The Analects of Confucius, translated by Burton Watson. New York: Columbia University Press, 2007, 162 pp., $19.95 (cloth)

Confucius (551-479 B.C.) came from low-ranking nobility and grew up in considerable poverty. Perhaps that is why he seemed so sensitive to matters of class and wealth and so devoted to education as one of the means of rising in these realms.

Education is a major theme in all of his writings and this is particularly true of the "Analects." In English, this term designates a selection from the writings of a particular person, but in Chinese the book is known as "Lunyu," which means merely "Conversations." And this is what the collection resembles. It contains a large number of short passages arranged in 20 sections or "books."

These consist of various observations and reflect the Chinese fondness for pithy sayings and the belief that truth can best be expressed in aphorisms or even in slogans.

As Burton Watson, the translator of this new edition phrases it, the reader should expect no exposition of ideas but "instead, moral and political concepts presented in terms of particular individuals, the teacher Confucius and disciple or other person with whom he is conversing."

Like his younger contemporary, Plato (428-347 B.C.), the Chinese teacher used dialogue for for the purposes of education.

This does not seem to have done his official career much good. It is doubtful he ever held a governmental post of any distinction. One of his contemporaries described him as "the one who knows there's nothing that can be done but keeps on trying."

His writings, however, did create his phenomenal posthumous career, which is why he is still respected worldwide. Even, occasionally, adulated. There are reasons for this, well explained in Burton Watson's introduction to this volume. One of them is the approachability suggested by the style of the "Analects" and the other "classics" attributed to Confucius.

Though this collection probably did not attain its present form until a century after the death of its author, and though the construction seems arbitrary rather than evident, it remains the earliest attempt to preserve something like the spoken style of the period, even employing a variety of particles that lend a conversational tone to what is being said. It is this that Watson seeks to reflect in his new translation of the "Analects."

Watson is, of course, known as the pre-eminent translator from the Chinese and Japanese, particularly the earlier "classical" work. He has translated the writings of Zhungzi, Han Feizi, and others, as well as "The Lotus Sutra" and "The Tales of the Heike."

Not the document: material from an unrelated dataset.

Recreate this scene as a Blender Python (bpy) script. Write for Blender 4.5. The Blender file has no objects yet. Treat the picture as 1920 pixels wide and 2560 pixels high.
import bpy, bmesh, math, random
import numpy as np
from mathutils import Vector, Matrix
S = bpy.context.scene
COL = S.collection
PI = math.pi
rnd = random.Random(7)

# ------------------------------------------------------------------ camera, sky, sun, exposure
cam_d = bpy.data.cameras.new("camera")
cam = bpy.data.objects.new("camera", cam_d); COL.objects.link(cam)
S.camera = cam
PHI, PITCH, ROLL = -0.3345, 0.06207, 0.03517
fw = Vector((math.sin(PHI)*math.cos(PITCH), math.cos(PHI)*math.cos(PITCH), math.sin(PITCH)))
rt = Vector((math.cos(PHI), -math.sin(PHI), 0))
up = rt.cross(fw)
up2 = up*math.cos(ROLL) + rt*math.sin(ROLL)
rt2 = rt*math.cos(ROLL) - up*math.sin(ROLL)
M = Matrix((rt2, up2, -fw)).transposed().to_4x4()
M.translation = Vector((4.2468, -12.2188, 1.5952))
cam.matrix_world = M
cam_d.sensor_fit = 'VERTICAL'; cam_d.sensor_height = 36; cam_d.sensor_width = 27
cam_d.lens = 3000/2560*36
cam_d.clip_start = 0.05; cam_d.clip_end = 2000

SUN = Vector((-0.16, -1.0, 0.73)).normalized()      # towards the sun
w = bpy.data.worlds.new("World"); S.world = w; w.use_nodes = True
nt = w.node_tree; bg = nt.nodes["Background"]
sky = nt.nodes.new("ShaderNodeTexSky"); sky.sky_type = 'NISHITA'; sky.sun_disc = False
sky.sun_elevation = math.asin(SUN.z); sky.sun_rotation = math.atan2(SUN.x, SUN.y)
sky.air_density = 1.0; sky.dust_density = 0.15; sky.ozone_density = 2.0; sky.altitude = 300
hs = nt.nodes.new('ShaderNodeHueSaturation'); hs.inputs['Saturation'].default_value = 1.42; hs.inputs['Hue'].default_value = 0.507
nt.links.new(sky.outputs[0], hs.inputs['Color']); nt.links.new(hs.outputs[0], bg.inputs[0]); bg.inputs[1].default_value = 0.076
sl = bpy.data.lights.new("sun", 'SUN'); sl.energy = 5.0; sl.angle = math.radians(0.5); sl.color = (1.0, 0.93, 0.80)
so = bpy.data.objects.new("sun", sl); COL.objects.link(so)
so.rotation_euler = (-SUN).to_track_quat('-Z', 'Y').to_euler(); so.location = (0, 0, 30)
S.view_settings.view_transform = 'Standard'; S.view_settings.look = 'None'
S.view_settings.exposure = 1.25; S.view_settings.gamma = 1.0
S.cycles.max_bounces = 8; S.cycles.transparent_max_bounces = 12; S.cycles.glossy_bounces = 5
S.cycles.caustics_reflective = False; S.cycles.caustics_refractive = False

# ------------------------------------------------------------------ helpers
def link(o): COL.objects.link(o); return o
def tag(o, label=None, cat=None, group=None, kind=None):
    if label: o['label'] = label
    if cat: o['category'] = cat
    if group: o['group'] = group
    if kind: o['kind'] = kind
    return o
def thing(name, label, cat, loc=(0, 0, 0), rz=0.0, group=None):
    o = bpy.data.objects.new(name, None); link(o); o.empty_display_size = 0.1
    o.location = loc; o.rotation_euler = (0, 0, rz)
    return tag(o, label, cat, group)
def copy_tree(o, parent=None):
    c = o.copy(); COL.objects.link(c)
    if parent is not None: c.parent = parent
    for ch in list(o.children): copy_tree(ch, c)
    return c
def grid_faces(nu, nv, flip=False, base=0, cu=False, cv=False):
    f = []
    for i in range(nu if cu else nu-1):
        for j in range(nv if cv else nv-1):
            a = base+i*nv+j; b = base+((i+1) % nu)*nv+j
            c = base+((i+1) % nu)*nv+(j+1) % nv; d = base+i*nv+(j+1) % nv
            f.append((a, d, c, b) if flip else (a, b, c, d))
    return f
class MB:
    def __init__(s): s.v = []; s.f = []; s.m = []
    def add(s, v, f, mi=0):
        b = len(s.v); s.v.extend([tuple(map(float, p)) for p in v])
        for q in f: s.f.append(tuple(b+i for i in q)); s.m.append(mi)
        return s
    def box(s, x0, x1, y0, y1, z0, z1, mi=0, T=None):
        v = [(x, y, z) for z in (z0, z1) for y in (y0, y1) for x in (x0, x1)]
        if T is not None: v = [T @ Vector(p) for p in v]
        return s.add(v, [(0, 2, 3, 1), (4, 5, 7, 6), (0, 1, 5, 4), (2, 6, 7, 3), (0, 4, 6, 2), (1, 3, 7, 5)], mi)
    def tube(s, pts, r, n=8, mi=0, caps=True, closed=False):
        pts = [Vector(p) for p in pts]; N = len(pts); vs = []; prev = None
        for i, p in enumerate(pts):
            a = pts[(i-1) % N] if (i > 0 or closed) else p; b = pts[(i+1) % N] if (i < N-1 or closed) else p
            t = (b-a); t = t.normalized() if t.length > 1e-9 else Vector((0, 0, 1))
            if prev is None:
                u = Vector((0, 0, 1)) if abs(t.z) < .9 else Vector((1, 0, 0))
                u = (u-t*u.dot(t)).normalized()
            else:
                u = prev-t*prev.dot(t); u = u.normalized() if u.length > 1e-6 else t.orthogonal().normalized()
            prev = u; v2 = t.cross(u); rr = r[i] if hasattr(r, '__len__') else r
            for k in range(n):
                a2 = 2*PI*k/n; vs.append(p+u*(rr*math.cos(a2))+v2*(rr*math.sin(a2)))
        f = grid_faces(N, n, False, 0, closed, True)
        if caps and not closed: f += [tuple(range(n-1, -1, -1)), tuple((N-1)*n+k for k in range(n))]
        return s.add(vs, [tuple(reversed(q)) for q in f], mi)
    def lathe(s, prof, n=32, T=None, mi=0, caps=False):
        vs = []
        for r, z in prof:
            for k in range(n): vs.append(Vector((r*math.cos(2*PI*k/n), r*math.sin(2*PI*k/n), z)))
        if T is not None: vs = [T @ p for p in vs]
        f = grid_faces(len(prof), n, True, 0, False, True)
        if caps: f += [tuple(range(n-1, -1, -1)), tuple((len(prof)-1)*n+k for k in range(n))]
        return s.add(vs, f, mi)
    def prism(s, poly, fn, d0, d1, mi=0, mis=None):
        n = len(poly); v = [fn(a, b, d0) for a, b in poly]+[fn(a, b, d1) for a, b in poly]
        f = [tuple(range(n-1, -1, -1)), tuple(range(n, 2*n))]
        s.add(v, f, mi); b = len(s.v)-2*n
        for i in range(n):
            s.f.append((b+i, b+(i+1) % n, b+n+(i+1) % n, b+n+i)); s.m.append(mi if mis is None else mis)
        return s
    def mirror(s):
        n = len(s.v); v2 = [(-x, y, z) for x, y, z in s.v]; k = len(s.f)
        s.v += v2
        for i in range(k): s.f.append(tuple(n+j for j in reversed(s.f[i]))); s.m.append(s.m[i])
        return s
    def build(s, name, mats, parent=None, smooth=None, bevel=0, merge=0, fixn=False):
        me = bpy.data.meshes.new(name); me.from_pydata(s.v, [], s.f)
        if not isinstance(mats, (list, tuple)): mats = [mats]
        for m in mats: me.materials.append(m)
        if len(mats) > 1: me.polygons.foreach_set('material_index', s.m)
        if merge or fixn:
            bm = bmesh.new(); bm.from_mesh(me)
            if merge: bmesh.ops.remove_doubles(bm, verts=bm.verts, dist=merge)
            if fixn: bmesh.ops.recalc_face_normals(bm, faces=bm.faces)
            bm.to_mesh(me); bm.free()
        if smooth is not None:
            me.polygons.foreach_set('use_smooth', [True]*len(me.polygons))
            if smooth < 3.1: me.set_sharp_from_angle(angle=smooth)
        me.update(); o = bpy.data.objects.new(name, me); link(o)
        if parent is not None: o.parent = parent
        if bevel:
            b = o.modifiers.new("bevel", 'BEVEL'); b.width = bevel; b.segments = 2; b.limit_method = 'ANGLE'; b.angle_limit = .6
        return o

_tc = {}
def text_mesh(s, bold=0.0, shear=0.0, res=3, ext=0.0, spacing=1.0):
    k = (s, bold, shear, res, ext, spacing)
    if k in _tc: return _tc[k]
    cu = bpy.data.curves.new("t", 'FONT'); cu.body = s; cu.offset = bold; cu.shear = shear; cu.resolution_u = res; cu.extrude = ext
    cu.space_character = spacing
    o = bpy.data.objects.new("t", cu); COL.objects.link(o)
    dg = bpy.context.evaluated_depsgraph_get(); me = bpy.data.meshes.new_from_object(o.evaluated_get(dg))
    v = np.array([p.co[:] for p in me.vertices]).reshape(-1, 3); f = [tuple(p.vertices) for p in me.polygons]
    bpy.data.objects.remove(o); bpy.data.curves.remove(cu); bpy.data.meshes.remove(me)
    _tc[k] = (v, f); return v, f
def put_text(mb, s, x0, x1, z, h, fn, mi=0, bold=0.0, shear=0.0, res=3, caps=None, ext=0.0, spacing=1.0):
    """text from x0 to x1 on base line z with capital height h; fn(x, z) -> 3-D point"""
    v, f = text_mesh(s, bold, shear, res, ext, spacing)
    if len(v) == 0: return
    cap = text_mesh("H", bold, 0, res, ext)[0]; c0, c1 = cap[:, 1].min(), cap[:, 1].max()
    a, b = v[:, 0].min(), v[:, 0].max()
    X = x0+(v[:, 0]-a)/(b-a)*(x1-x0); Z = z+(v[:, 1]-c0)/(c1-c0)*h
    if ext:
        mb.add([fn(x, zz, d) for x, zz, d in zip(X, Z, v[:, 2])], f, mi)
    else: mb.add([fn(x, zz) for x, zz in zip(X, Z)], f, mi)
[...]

His translation of the "Analects" is not only perhaps the most faithful to the writer's intentions, but also one of the few readable ones. To indicate this I will quote from the standard translation and then from Watson's.

"The Master: 'Is it not pleasant to learn with constant perseverance and application? Is it not delightful to have friends coming from distant quarters? Is he not a man of complete virtue who feels no discomposure though men may take no note of him?"

That is the opening of the 1861 James Legge translation, still the one most quoted. Following is the same passage in Watson's new translation:

"The Master said: Studying, and from time to time going over what you've learned — that's enjoyable, isn't it? To have a friend come from a long way off — that's a pleasure, isn't it? Others don't understand him, but he doesn't resent it — that's a true gentleman, isn't it?"

With a translation like this at hand, one is equipped finally, as I have found out myself, to read Confucius and discover not an old man shaking his finger at you but a friend.